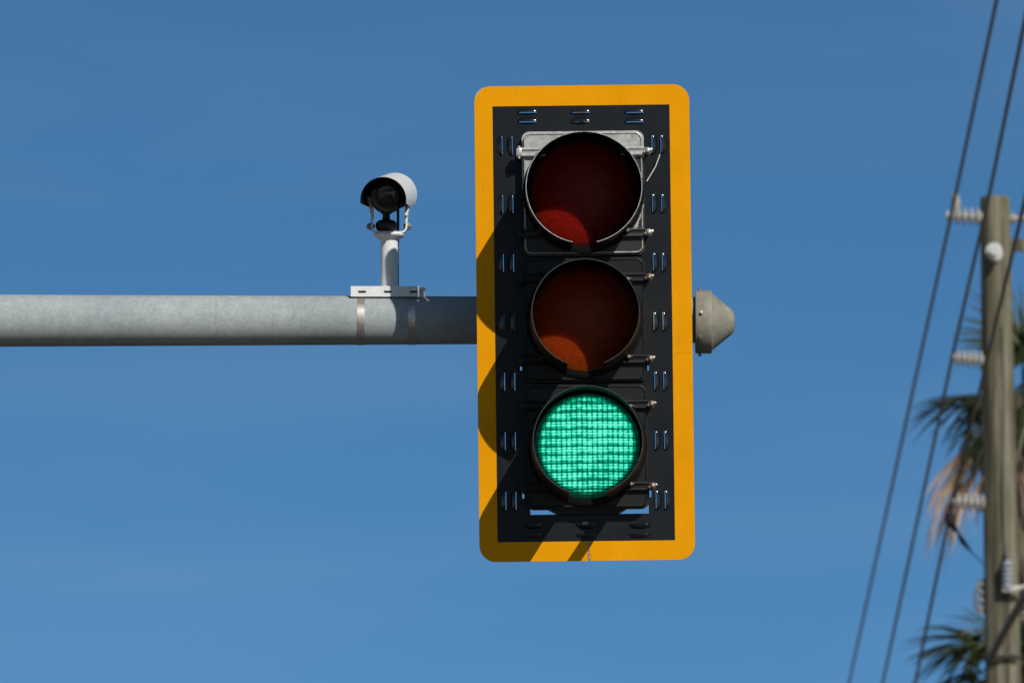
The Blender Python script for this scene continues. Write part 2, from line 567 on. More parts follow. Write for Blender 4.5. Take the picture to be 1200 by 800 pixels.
# ---- three sections
DOORD = .052
specs = [
    ('red', (683.6, 226.0), 'red_lens', 'peeled_door', .1655, .1655, .240, 'bare_edge', 'top section with dark red lens and a peeling silver door'),
    ('amber', (685.3, 373.8), 'amber_lens', 'black_paint', .1535, .160, .238, 'worn_edge', 'middle section with unlit amber lens'),
    ('green', (687.9, 522.3), 'green_lens', 'black_paint', .1560, .163, .238, 'worn_edge', 'bottom section with glowing green lens'),
]
DW, DH = .1745, .1785
for idx, (nm, pc, lensm, doorm, rf, rb, VL, rimm, lab) in enumerate(specs):
    sx_, sz_ = L(*pc, DOORD)
    # body behind the plate
    bm = bmesh.new()
    w, h = .166, .1745
    o8 = [(w, .13), (w - .04, h), (-w + .04, h), (-w, .13), (-w, -.095), (-.088, -h + .001), (.088, -h + .001), (w, -.095)]
    prism(bm, o8, .012, .175)
    lathe(bm, [(0, -.192), (.05, -.192), (.062, -.186), (.062, -.172)], 'z', 32, (0, .085, 0)) if idx == 2 else None
    if idx == 2:
        prism(bm, [(.118, -.172), (-.118, -.172), (-.085, -.1905), (.085, -.1905)], -.02, .06)
    sec = build('signal_section', bm, 'black_paint', sig, (sx_, 0, sz_), smooth=30)
    tag(sec, lab)
    # door
    bm = bmesh.new()
    prism(bm, rrect(DW, DH, .022, 6), -.0335, -.006)
    prism(bm, rrect(DW - .006, DH - .006, .018, 6), -DOORD + .008, -.0335)
    for (a_, b2, r_) in ((DW - .0075, DH - .0075, .018),):
        pth = rrect(a_, b2, r_, 6)
        pth = [(x_, -DOORD + .0075, z_) for x_, z_ in pth]
        tube(bm, pth + [pth[0]], .0024, 8, False, 1)
    # visor seat ring
    rs = rb + .008
    lathe(bm, [(rs, -DOORD + .009), (rs, -DOORD), (rs - .003, -DOORD - .0025), (.1505, -DOORD - .0025), (.1495, -DOORD + .004)], 'y', 72, mat=2)
    # hinge and latch bars: two parallel ribs
    for sgn in (-1, 1):
        for zz_ in (.118, -.116):
            for dz in (.0085, -.0085):
                tube(bm, [(sgn * .108, -DOORD - .001, zz_ + dz), (sgn * (DW + .001), -DOORD - .001, zz_ + dz)], .0052, 8)
            box(bm, (sgn * .145, -DOORD + .002, zz_), (.062, .008, .014))
    door = build('door', bm, [doorm, 'bare_edge' if idx == 0 else 'black_paint', 'matte_black'], sec)
    if idx == 0: door['label'] = 'bare silver door with black paint peeling off'
    # hardware
    for zz_ in (.118, -.116):
        bm = bmesh.new()
        box(bm, (-(DW + .008), -DOORD + .006, zz_), (.017, .026, .024), .003)
        tube(bm, [(-(DW + .008), -DOORD - .002, zz_ + .018), (-(DW + .008), -DOORD - .002, zz_ - .018)], .004, 8)
        build('hinge_lug', bm, 'zinc_bolt' if (idx == 0 and zz_ > 0) else 'black_paint', sec)
        bm = bmesh.new()
        c_ = Vector((DW + .011, -DOORD - .004, zz_))
        lathe(bm, [(0, -.016), (.0045, -.0145), (.0072, -.009), (.0078, -.002), (.0105, 0), (.0105, .004), (.004, .005), (.004, .05)], 'y', 16, c_)
        for sg in (-1, 1):
            box(bm, (c_.x + sg * .0085, c_.y - .006, c_.z + sg * .003), (.010, .005, .007), .0018, Matrix.Rotation(sg * .1, 3, 'Z'))
        box(bm, (c_.x, c_.y + .008, c_.z), (.016, .006, .018), .002)
        build('latch_bolt', bm, 'zinc_bolt' if idx == 0 else 'bolt_metal', sec)
    for sgn in (-1, 1):
        for zz_ in (.112, -.110):
            bm = bmesh.new()
            lathe(bm, [(0, -.010), (.004, -.009), (.0062, -.005), (.0066, 0), (.003, .001), (.003, .012)], 'y', 14, (sgn * .1235, -DOORD - .010, zz_))
            tube(bm, [(sgn * .1235, -DOORD - .009, zz_), (sgn * .134, -DOORD - .009, zz_ + .002)], .0025, 6)
            build('visor_screw', bm, 'bolt_metal' if sgn > 0 else 'rubber_black', sec)
    # lens
    bm = bmesh.new()
    prof = []
    for k in range(13):
        a_ = k / 12
        prof.append((.150 * a_, -DOORD - .004 - .026 * (1 - a_ ** 2)))
    prof += [(.150, -DOORD - .0015), (0, -DOORD - .0015)]
    lathe(bm, prof, 'y', 72)
    ln_ = build('lens', bm, lensm, sec)
    # tunnel visor with open bottom
    bm = bmesh.new()
    half = R(20 if idx else 12)
    na, nl = 84, 8
    th = .0022 if idx == 0 else .0026
    grid = []
    for li in range(nl + 1):
        f = li / nl
        d = DOORD + .003 + f * VL
        r = rb + (rf - rb) * f
        ro, ri = [], []
        ez = .965 if idx == 0 else 1
        dz_ = -.006 * f if idx == 0 else 0
        for k in range(na + 1):
            a_ = -math.pi / 2 + half + (2 * math.pi - 2 * half) * k / na
            wob = 1 + .004 * math.sin(3 * a_ + idx)
            ro.append(bm.verts.new((math.cos(a_) * r * wob, -d, math.sin(a_) * r * wob * ez + dz_)))
            ri.append(bm.verts.new((math.cos(a_) * (r - th) * wob, -d, math.sin(a_) * (r - th) * wob * ez + dz_)))
        grid.append((ro, ri))
    for (o1, i1), (o2, i2) in zip(grid, grid[1:]):
        for k in range(na):
            bm.faces.new((o1[k], o1[k + 1], o2[k + 1], o2[k]))
            bm.faces.new((i1[k], i2[k], i2[k + 1], i1[k + 1])).material_index = 2
        for k in (0, na):
            bm.faces.new((o1[k], o2[k], i2[k], i1[k]))
    for (o1, i1), mi in ((grid[0], 0), (grid[-1], 1)):
        for k in range(na):
            bm.faces.new((o1[k], o1[k + 1], i1[k + 1], i1[k])).material_index = mi
    build('visor', bm, ['visor_black', rimm, 'matte_black'], sec)

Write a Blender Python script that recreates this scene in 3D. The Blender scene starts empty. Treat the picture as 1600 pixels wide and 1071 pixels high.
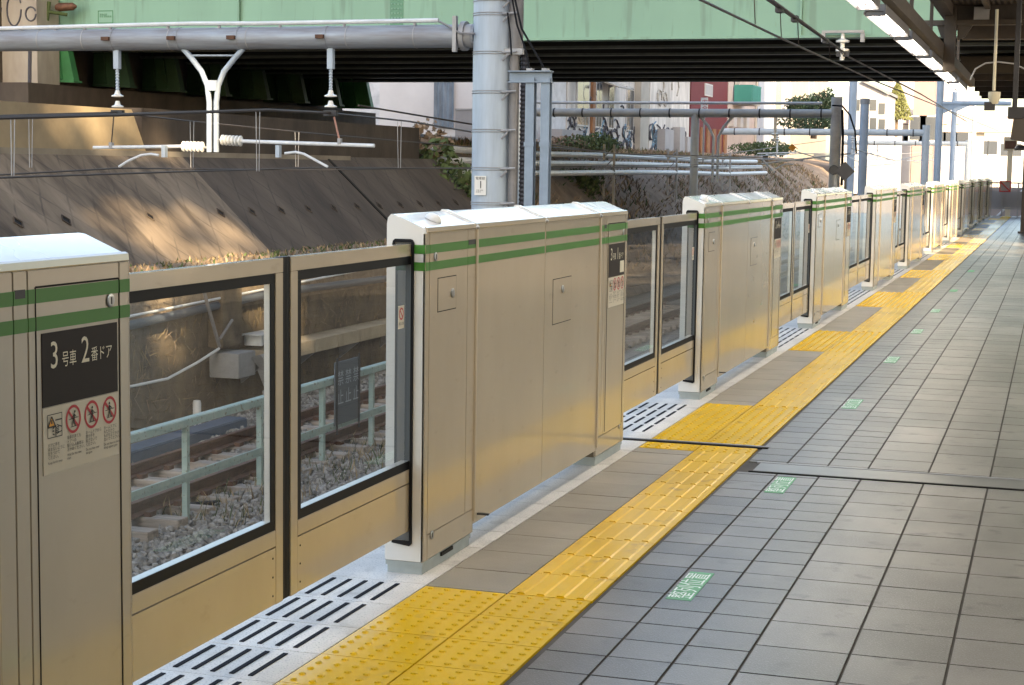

:::::

> Goal of the exercise
Repeat the material above verbatim, with no pictures in the output.

> The result
The Blender Python script for this scene continues. Write part 2, from line 567 on. More parts follow. Write for Blender 4.5. Take the picture to be 1200 by 800 pixels.
# ---- three sections
DOORD = .052
specs = [
    ('red', (683.6, 226.0), 'red_lens', 'peeled_door', .1655, .1655, .240, 'bare_edge', 'top section with dark red lens and a peeling silver door'),
    ('amber', (685.3, 373.8), 'amber_lens', 'black_paint', .1535, .160, .238, 'worn_edge', 'middle section with unlit amber lens'),
    ('green', (687.9, 522.3), 'green_lens', 'black_paint', .1560, .163, .238, 'worn_edge', 'bottom section with glowing green lens'),
]
DW, DH = .1745, .1785
for idx, (nm, pc, lensm, doorm, rf, rb, VL, rimm, lab) in enumerate(specs):
    sx_, sz_ = L(*pc, DOORD)
    # body behind the plate
    bm = bmesh.new()
    w, h = .166, .1745
    o8 = [(w, .13), (w - .04, h), (-w + .04, h), (-w, .13), (-w, -.095), (-.088, -h + .001), (.088, -h + .001), (w, -.095)]
    prism(bm, o8, .012, .175)
    lathe(bm, [(0, -.192), (.05, -.192), (.062, -.186), (.062, -.172)], 'z', 32, (0, .085, 0)) if idx == 2 else None
    if idx == 2:
        prism(bm, [(.118, -.172), (-.118, -.172), (-.085, -.1905), (.085, -.1905)], -.02, .06)
    sec = build('signal_section', bm, 'black_paint', sig, (sx_, 0, sz_), smooth=30)
    tag(sec, lab)
    # door
    bm = bmesh.new()
    prism(bm, rrect(DW, DH, .022, 6), -.0335, -.006)
    prism(bm, rrect(DW - .006, DH - .006, .018, 6), -DOORD + .008, -.0335)
    for (a_, b2, r_) in ((DW - .0075, DH - .0075, .018),):
        pth = rrect(a_, b2, r_, 6)
        pth = [(x_, -DOORD + .0075, z_) for x_, z_ in pth]
        tube(bm, pth + [pth[0]], .0024, 8, False, 1)
    # visor seat ring
    rs = rb + .008
    lathe(bm, [(rs, -DOORD + .009), (rs, -DOORD), (rs - .003, -DOORD - .0025), (.1505, -DOORD - .0025), (.1495, -DOORD + .004)], 'y', 72, mat=2)
    # hinge and latch bars: two parallel ribs
    for sgn in (-1, 1):
        for zz_ in (.118, -.116):
            for dz in (.0085, -.0085):
                tube(bm, [(sgn * .108, -DOORD - .001, zz_ + dz), (sgn * (DW + .001), -DOORD - .001, zz_ + dz)], .0052, 8)
            box(bm, (sgn * .145, -DOORD + .002, zz_), (.062, .008, .014))
    door = build('door', bm, [doorm, 'bare_edge' if idx == 0 else 'black_paint', 'matte_black'], sec)
    if idx == 0: door['label'] = 'bare silver door with black paint peeling off'
    # hardware
    for zz_ in (.118, -.116):
        bm = bmesh.new()
        box(bm, (-(DW + .008), -DOORD + .006, zz_), (.017, .026, .024), .003)
        tube(bm, [(-(DW + .008), -DOORD - .002, zz_ + .018), (-(DW + .008), -DOORD - .002, zz_ - .018)], .004, 8)
        build('hinge_lug', bm, 'zinc_bolt' if (idx == 0 and zz_ > 0) else 'black_paint', sec)
        bm = bmesh.new()
        c_ = Vector((DW + .011, -DOORD - .004, zz_))
        lathe(bm, [(0, -.016), (.0045, -.0145), (.0072, -.009), (.0078, -.002), (.0105, 0), (.0105, .004), (.004, .005), (.004, .05)], 'y', 16, c_)
        for sg in (-1, 1):
            box(bm, (c_.x + sg * .0085, c_.y - .006, c_.z + sg * .003), (.010, .005, .007), .0018, Matrix.Rotation(sg * .1, 3, 'Z'))
        box(bm, (c_.x, c_.y + .008, c_.z), (.016, .006, .018), .002)
        build('latch_bolt', bm, 'zinc_bolt' if idx == 0 else 'bolt_metal', sec)
    for sgn in (-1, 1):
        for zz_ in (.112, -.110):
            bm = bmesh.new()
            lathe(bm, [(0, -.010), (.004, -.009), (.0062, -.005), (.0066, 0), (.003, .001), (.003, .012)], 'y', 14, (sgn * .1235, -DOORD - .010, zz_))
            tube(bm, [(sgn * .1235, -DOORD - .009, zz_), (sgn * .134, -DOORD - .009, zz_ + .002)], .0025, 6)
            build('visor_screw', bm, 'bolt_metal' if sgn > 0 else 'rubber_black', sec)
    # lens
    bm = bmesh.new()
    prof = []
    for k in range(13):
        a_ = k / 12
        prof.append((.150 * a_, -DOORD - .004 - .026 * (1 - a_ ** 2)))
    prof += [(.150, -DOORD - .0015), (0, -DOORD - .0015)]
    lathe(bm, prof, 'y', 72)
    ln_ = build('lens', bm, lensm, sec)
    # tunnel visor with open bottom
    bm = bmesh.new()
    half = R(20 if idx else 12)
    na, nl = 84, 8
    th = .0022 if idx == 0 else .0026
    grid = []
    for li in range(nl + 1):
        f = li / nl
        d = DOORD + .003 + f * VL
        r = rb + (rf - rb) * f
        ro, ri = [], []
        ez = .965 if idx == 0 else 1
        dz_ = -.006 * f if idx == 0 else 0
        for k in range(na + 1):
            a_ = -math.pi / 2 + half + (2 * math.pi - 2 * half) * k / na
            wob = 1 + .004 * math.sin(3 * a_ + idx)
            ro.append(bm.verts.new((math.cos(a_) * r * wob, -d, math.sin(a_) * r * wob * ez + dz_)))
            ri.append(bm.verts.new((math.cos(a_) * (r - th) * wob, -d, math.sin(a_) * (r - th) * wob * ez + dz_)))
        grid.append((ro, ri))
    for (o1, i1), (o2, i2) in zip(grid, grid[1:]):
        for k in range(na):
            bm.faces.new((o1[k], o1[k + 1], o2[k + 1], o2[k]))
            bm.faces.new((i1[k], i2[k], i2[k + 1], i1[k + 1])).material_index = 2
        for k in (0, na):
            bm.faces.new((o1[k], o2[k], i2[k], i1[k]))
    for (o1, i1), mi in ((grid[0], 0), (grid[-1], 1)):
        for k in range(na):
            bm.faces.new((o1[k], o1[k + 1], i1[k + 1], i1[k])).material_index = mi
    build('visor', bm, ['visor_black', rimm, 'matte_black'], sec)

Write a Blender Python script that recreates this scene in 3D. The Blender scene starts empty. Treat the picture as 1600 pixels wide and 1071 pixels high.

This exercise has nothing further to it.